By Barry Gilbert
Of the Post-Dispatch


October 7, 2004

It's probably a tossup as to who will be more surprised Saturday night at the Duck Room: fans of singer-songwriter Mary McBride getting a load of the flamboyant El Vez, or followers of the "Mexican Elvis" taking in McBride's brand of roots-rock theatricality.

For her part, McBride, who is also a playwright and former U.S. Senate page (more on that later), loves the contrasts and breaks into full laughter when asked about the 15 shows she's about to open for El Vez.

"Isn't it fantastic? We're so excited," she says from her home in New York. "I'm a huge fan and just love him. We play a lot in Texas, and we've seen him several times. My band is very excited -- but we have to work on our floor show."

McBride's band may be excited, but it also has the potential to be exciting. She has an all-star supporting cast of Dan Baird (Georgia Satellites, the Yayhoos) and Paul Carbonara (Blondie) on guitars, Mike Santoro (Whiskeytown) on bass and Kenny Soule (Poppa Chubby, Nantucket) on drums.

They're touring behind McBride's second CD, "By Any Other Name," a sometimes twangy, always rocking and soulful collection of songs that display a playwright's sense of place and character.

"I wrote songs for my plays before I wrote songs independently," says McBride, 35, a native of Louisiana who lived in Washington before settling in New York to pursue the theater.

"The nice thing is, I wrote songs (in plays) that had a purpose, to either move along the story or illustrate a particular character. So when I started writing (stand-alone) songs, it was a real challenge because I wanted them to have a context. I have a real problem with songs that are just self-indulgent and not empathetic, and I was told that my songs have a sense of empathy. That's a real compliment."

One of the highlights of the CD is a tale, co-written with Baird, about a bored, cigarette-smoking "Toll Girl" on the Tappanzee Bridge in upstate New York who listens to Delbert McClinton on the radio and watches a world full of outlaws, athletes, truckers and flirts roll by.

"I just love that song," McBride says. "It's not a specific place and specific person that I met, but it came from experience. Dan and I have been on the road a lot, him 20 years more than me, but we both connected with that idea."

Now McBride is finding that the experience of writing songs that can stand alone is helping her theater work.

"It's really contributed to writing a musical, because I want to have songs that stand on their own and will be memorable songs when people leave the theater," she says.
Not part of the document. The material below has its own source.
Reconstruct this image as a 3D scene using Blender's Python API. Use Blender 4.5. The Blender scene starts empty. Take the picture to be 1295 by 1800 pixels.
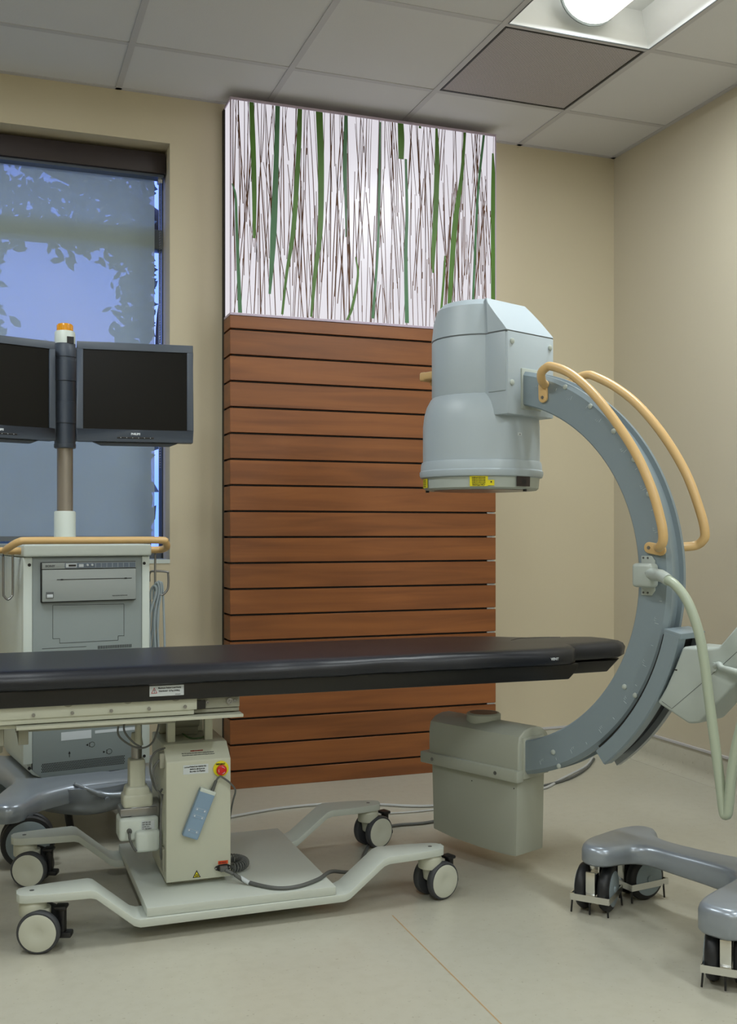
import bpy, bmesh, math, random
from mathutils import Vector, Matrix, noise
PI = math.pi
R = math.radians
random.seed(7)
S = bpy.context.scene
COL = S.collection

# ------------------------------------------------------------------ camera, world, exposure
cam_d = bpy.data.cameras.new('camera')
cam = bpy.data.objects.new('camera', cam_d)
COL.objects.link(cam)
cam.location = (0, 0, 1.05)
cam.rotation_euler = (R(90), 0, R(-20.0))
cam_d.sensor_fit = 'VERTICAL'
cam_d.sensor_height = 36.0
cam_d.lens = 1860 / 1800 * 36.0
cam_d.shift_y = 35 / 1800
cam_d.clip_start = 0.05
S.camera = cam
S.view_settings.view_transform = 'Standard'
S.view_settings.look = 'None'
S.view_settings.gamma = 1
S.view_settings.use_curve_mapping = False
S.view_settings.exposure = 0.0
S.cycles.use_denoising = True
S.cycles.max_bounces = 8
S.cycles.transparent_max_bounces = 12

LAMP = 1.6       # lamp basket emission
DOWN = 27.5      # watts of each troffer
SKY = 2.9
PANEL = 0.74     # backlit resin panel

w = bpy.data.worlds.new('sky')
S.world = w
w.use_nodes = True
nt = w.node_tree
nt.nodes.clear()
wo = nt.nodes.new('ShaderNodeOutputWorld')
bg = nt.nodes.new('ShaderNodeBackground')
tc = nt.nodes.new('ShaderNodeTexCoord')
nz = nt.nodes.new('ShaderNodeTexNoise')
nz.inputs['Scale'].default_value = 5.0
nz.inputs['Detail'].default_value = 3
cr = nt.nodes.new('ShaderNodeValToRGB')
cr.color_ramp.elements[0].position = 0.38
cr.color_ramp.elements[0].color = (0.11, 0.24, 0.9, 1)
cr.color_ramp.elements[1].position = 0.68
cr.color_ramp.elements[1].color = (0.27, 0.33, 0.85, 1)
nt.links.new(tc.outputs['Generated'], nz.inputs['Vector'])
nt.links.new(nz.outputs['Fac'], cr.inputs['Fac'])
nt.links.new(cr.outputs['Color'], bg.inputs['Color'])
bg.inputs['Strength'].default_value = SKY
nt.links.new(bg.outputs[0], wo.inputs[0])

# ------------------------------------------------------------------ materials
def lin(c):
    return tuple(((v / 255) / 12.92 if v / 255 <= 0.04045 else ((v / 255 + 0.055) / 1.055) ** 2.4) for v in c) + (1,)

def mat(name, c, rough=0.5, metal=0.0, var=0.04, scale=6.0, bump=0.0, bscale=200.0, spec=0.5, emit=None, estr=0.0, coat=0.0):
    m = bpy.data.materials.new(name)
    m.use_nodes = True
    t = m.node_tree
    b = t.nodes['Principled BSDF']
    b.inputs['Roughness'].default_value = rough
    b.inputs['Metallic'].default_value = metal
    b.inputs['Specular IOR Level'].default_value = spec
    b.inputs['Coat Weight'].default_value = coat
    g = t.nodes.new('ShaderNodeTexCoord')
    n = t.nodes.new('ShaderNodeTexNoise')
    n.inputs['Scale'].default_value = scale
    n.inputs['Detail'].default_value = 4
    t.links.new(g.outputs['Object'], n.inputs['Vector'])
    mx = t.nodes.new('ShaderNodeMix')
    mx.data_type = 'RGBA'
    L = lin(c)
    mx.inputs[6].default_value = tuple(v * (1 - var) for v in L[:3]) + (1,)
    mx.inputs[7].default_value = tuple(min(1, v * (1 + var)) for v in L[:3]) + (1,)
    t.links.new(n.outputs['Fac'], mx.inputs[0])
    t.links.new(mx.outputs[2], b.inputs['Base Color'])
    if bump:
        n2 = t.nodes.new('ShaderNodeTexNoise')
        n2.inputs['Scale'].default_value = bscale
        t.links.new(g.outputs['Object'], n2.inputs['Vector'])
        bp = t.nodes.new('ShaderNodeBump')
        bp.inputs['Strength'].default_value = bump
        bp.inputs['Distance'].default_value = 0.002
        t.links.new(n2.outputs['Fac'], bp.inputs['Height'])
        t.links.new(bp.outputs[0], b.inputs['Normal'])
    if emit:
        b.inputs['Emission Color'].default_value = lin(emit)
        b.inputs['Emission Strength'].default_value = estr
    return m

M = {}
M['wall'] = mat('wall_paint', (204, 193, 167), 0.75, var=0.02, scale=2, bump=0.12, bscale=260, spec=0.3)
M['wall_right'] = mat('wall_paint_right', (203, 195, 174), 0.7, var=0.02, scale=2, bump=0.12, bscale=260, spec=0.3)
M['reveal'] = mat('reveal_paint', (196, 189, 170), 0.7, var=0.02, spec=0.3)
M['tile'] = mat('ceiling_tile', (212, 212, 214), 0.9, var=0.03, scale=3, bump=0.25, bscale=320, spec=0.2)
M['tbar'] = mat('ceiling_grid_paint', (190, 189, 192), 0.5, var=0.01)
M['cream'] = mat('cream_enamel', (194, 196, 180), 0.42, var=0.025, scale=4)
M['cream_plate'] = mat('cream_baseplate', (196, 202, 194), 0.45, var=0.04, scale=5)
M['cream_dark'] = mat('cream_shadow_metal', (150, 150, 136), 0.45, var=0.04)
M['white'] = mat('white_plastic', (205, 214, 208), 0.45, var=0.02)
M['ii'] = mat('pale_grey_housing', (176, 188, 196), 0.42, var=0.015, scale=3)
M['tubebox'] = mat('warm_grey_housing', (176, 180, 168), 0.45, var=0.02, scale=3)
M['arc'] = mat('grey_arc_metal', (138, 152, 160), 0.4, 0.15, var=0.03, scale=3)
M['arc_rim'] = mat('arc_rim_metal', (150, 156, 160), 0.3, 0.5, var=0.02)
M['housing'] = mat('pale_green_grey', (178, 186, 180), 0.45, var=0.02)
M['panel_grey'] = mat('cart_front_grey', (140, 150, 150), 0.45, var=0.03, scale=3)
M['printer'] = mat('printer_grey', (160, 167, 166), 0.4, var=0.02)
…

New York's streets and subways provide many of the subjects and subtexts for McBride's music, and she says her ideas come "from wandering around and seeing people, not from sitting around in my own apartment."

McBride's new CD, as was her first, is produced by Springfield, Mo.'s Lou Whitney. Her writing partners include Baird and Steve Wynn, founder of the '80s band Dream Syndicate. Backing musicians include several of Whitney's bandmates in the Skeletons and the Morells -- guitarist D. Clinton Thompson, drummer Bobby Lloyd Hicks and pianist Joe Terry -- plus lapsteel player Drew Glackin (the Silos), pianist Kevin McKendree and McKendree's boss, singer and harmonica ace Delbert McClinton.

When she's off the road, McBride works on her plays. Her latest is a musical titled "The Nitpicker," set in northern Louisiana. It's been in development for five years and has been optioned by the nonprofit Hourglass Group, which produces work by women. McBride is hoping the play will be staged next year.

About that first job back in D.C. as a Senate page? McBride dumped water on Sen. Edward Kennedy's lap.

"It was my first day on the Senate floor. You're a teenager, and you're terrified. They call it being on point, sitting at the front of the Senate, looking around and waiting to see who needs something. And Kennedy raised his hand for water, and I was nervous as a cat, and I spilled water everywhere.

"He was huffing and puffing," she laughs, "but generally kind."